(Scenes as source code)

━━━━━━━━━━━━━━━━━━━━━━━━━━━━━━

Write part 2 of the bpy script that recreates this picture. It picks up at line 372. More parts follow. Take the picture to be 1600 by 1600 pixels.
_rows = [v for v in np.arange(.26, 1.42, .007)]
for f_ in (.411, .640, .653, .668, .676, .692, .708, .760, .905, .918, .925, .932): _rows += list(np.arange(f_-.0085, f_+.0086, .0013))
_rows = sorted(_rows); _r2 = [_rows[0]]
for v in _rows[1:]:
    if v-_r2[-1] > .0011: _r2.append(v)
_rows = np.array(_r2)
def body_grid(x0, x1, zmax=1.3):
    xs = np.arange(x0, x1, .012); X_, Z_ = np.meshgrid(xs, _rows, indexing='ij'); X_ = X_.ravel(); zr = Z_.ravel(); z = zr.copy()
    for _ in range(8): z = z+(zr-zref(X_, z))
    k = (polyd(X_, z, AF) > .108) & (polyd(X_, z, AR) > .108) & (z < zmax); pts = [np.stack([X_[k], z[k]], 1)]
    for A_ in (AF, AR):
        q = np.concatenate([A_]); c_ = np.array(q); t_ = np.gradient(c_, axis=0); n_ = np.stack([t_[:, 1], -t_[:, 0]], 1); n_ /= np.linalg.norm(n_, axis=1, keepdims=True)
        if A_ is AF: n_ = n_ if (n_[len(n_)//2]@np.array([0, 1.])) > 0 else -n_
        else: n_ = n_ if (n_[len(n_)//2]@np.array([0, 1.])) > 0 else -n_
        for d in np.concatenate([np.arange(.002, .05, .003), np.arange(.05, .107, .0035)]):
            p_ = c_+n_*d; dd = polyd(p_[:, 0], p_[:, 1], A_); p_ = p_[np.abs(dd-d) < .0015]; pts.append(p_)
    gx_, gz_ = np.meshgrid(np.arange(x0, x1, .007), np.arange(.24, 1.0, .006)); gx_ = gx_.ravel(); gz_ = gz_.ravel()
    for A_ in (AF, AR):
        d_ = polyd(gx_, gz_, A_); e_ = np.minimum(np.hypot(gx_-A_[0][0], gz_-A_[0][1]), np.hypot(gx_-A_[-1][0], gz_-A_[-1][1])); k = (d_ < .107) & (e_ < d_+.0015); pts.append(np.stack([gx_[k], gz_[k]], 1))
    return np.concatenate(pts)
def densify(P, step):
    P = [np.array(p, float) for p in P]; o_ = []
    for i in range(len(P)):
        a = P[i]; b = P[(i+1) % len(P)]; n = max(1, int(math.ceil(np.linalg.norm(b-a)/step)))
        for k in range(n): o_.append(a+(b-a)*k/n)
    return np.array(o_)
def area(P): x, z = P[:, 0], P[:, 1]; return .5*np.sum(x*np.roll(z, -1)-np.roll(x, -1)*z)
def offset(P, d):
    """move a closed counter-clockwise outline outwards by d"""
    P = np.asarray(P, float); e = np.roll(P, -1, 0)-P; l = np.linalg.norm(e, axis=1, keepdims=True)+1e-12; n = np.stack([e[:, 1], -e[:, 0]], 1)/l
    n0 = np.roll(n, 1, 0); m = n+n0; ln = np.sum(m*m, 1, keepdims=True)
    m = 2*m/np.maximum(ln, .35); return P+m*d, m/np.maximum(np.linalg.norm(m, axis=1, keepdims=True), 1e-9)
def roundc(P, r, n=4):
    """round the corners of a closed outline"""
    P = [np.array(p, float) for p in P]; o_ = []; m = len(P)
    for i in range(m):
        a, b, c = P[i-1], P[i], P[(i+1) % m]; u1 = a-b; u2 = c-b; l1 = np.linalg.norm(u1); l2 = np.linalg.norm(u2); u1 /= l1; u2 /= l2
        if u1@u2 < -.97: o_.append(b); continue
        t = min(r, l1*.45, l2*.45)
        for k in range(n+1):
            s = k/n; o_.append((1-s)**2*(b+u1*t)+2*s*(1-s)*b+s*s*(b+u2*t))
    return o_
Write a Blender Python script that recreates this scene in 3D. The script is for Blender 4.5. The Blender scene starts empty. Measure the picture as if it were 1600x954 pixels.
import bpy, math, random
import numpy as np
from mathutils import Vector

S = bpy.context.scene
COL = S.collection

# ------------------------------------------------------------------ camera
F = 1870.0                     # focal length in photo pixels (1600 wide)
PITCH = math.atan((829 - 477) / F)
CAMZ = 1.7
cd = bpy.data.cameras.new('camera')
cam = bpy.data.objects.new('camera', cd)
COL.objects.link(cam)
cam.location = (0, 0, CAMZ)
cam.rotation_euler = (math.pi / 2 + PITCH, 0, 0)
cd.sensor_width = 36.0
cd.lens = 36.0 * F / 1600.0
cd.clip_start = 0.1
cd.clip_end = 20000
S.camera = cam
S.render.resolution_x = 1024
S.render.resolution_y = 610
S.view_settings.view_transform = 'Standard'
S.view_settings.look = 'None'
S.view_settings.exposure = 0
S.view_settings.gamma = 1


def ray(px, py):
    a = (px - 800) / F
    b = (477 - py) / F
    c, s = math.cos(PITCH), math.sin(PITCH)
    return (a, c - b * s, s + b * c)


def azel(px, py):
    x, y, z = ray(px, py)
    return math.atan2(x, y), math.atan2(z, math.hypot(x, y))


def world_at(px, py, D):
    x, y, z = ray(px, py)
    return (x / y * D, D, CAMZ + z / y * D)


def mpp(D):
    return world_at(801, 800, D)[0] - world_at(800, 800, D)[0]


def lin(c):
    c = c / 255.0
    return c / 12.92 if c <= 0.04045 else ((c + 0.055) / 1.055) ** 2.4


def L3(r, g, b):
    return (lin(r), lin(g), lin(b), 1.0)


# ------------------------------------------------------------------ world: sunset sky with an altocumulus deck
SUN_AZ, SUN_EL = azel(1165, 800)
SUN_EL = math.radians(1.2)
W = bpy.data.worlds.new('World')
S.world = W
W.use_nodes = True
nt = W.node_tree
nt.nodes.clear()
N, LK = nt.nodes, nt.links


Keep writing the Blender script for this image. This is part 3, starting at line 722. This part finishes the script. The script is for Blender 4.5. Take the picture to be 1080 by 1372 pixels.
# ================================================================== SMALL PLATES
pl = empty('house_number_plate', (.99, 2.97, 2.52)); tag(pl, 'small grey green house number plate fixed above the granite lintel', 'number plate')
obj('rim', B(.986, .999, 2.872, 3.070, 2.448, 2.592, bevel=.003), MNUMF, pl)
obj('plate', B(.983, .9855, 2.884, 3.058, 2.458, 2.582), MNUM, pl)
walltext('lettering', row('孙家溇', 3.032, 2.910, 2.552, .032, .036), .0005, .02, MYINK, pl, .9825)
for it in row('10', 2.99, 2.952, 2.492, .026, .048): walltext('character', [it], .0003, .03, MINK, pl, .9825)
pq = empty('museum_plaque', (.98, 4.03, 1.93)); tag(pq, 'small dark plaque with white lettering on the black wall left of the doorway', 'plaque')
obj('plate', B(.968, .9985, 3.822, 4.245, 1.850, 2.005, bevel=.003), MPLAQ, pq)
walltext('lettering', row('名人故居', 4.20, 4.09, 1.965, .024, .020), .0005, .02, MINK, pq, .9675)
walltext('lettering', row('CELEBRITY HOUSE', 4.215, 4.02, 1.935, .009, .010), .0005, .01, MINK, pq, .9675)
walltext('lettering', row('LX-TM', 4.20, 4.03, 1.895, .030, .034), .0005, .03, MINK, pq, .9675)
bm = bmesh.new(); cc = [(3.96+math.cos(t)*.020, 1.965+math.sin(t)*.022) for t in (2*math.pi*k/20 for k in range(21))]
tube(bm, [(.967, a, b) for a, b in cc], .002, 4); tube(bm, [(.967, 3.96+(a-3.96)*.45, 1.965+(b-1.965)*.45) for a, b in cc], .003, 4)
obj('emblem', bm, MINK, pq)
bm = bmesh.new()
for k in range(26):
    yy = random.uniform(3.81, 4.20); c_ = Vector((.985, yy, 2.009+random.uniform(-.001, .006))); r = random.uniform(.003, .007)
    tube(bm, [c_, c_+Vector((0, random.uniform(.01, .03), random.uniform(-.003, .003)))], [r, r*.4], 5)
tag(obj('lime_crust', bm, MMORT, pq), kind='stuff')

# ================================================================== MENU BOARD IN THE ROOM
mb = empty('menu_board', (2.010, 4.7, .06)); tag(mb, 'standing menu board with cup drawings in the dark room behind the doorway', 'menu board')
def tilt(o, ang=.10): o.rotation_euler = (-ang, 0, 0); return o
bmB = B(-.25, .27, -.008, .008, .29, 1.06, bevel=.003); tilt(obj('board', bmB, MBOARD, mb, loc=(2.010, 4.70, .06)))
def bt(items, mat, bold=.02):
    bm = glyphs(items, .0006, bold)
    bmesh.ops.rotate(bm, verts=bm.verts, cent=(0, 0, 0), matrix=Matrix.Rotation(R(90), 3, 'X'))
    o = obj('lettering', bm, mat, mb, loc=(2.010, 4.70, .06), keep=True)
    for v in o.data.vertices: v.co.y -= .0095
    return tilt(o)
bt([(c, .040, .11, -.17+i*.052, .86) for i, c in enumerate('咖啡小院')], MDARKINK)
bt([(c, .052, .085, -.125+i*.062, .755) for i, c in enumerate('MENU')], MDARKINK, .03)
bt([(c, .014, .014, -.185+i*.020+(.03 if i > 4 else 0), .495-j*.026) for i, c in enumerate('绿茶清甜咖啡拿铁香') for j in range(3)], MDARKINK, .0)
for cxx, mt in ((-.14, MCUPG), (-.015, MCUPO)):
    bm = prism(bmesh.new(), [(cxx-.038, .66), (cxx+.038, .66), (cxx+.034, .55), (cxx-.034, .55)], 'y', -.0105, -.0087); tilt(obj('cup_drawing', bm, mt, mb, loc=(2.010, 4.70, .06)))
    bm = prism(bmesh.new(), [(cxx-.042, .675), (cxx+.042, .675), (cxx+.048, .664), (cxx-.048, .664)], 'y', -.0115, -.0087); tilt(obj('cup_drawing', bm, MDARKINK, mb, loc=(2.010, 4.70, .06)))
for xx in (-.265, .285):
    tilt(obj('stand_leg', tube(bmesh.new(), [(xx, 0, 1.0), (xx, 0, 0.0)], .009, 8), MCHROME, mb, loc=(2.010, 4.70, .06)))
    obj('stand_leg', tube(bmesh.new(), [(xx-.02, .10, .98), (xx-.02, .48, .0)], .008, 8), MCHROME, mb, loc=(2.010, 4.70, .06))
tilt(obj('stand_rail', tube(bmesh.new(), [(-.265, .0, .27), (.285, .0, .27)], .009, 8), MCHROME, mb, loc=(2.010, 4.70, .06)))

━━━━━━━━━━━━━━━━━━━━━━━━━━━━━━

GIVEN PROBLEM: Only the lines from the one bearing "Write a Blender" through the one bearing "return (a, c - b * s, s + b * c)" should be repeated, exactly as given.

EXPECTED ANSWER:
Write a Blender Python script that recreates this scene in 3D. The script is for Blender 4.5. The Blender scene starts empty. Measure the picture as if it were 1600x954 pixels.
import bpy, math, random
import numpy as np
from mathutils import Vector

S = bpy.context.scene
COL = S.collection

# ------------------------------------------------------------------ camera
F = 1870.0                     # focal length in photo pixels (1600 wide)
PITCH = math.atan((829 - 477) / F)
CAMZ = 1.7
cd = bpy.data.cameras.new('camera')
cam = bpy.data.objects.new('camera', cd)
COL.objects.link(cam)
cam.location = (0, 0, CAMZ)
cam.rotation_euler = (math.pi / 2 + PITCH, 0, 0)
cd.sensor_width = 36.0
cd.lens = 36.0 * F / 1600.0
cd.clip_start = 0.1
cd.clip_end = 20000
S.camera = cam
S.render.resolution_x = 1024
S.render.resolution_y = 610
S.view_settings.view_transform = 'Standard'
S.view_settings.look = 'None'
S.view_settings.exposure = 0
S.view_settings.gamma = 1


def ray(px, py):
    a = (px - 800) / F
    b = (477 - py) / F
    c, s = math.cos(PITCH), math.sin(PITCH)
    return (a, c - b * s, s + b * c)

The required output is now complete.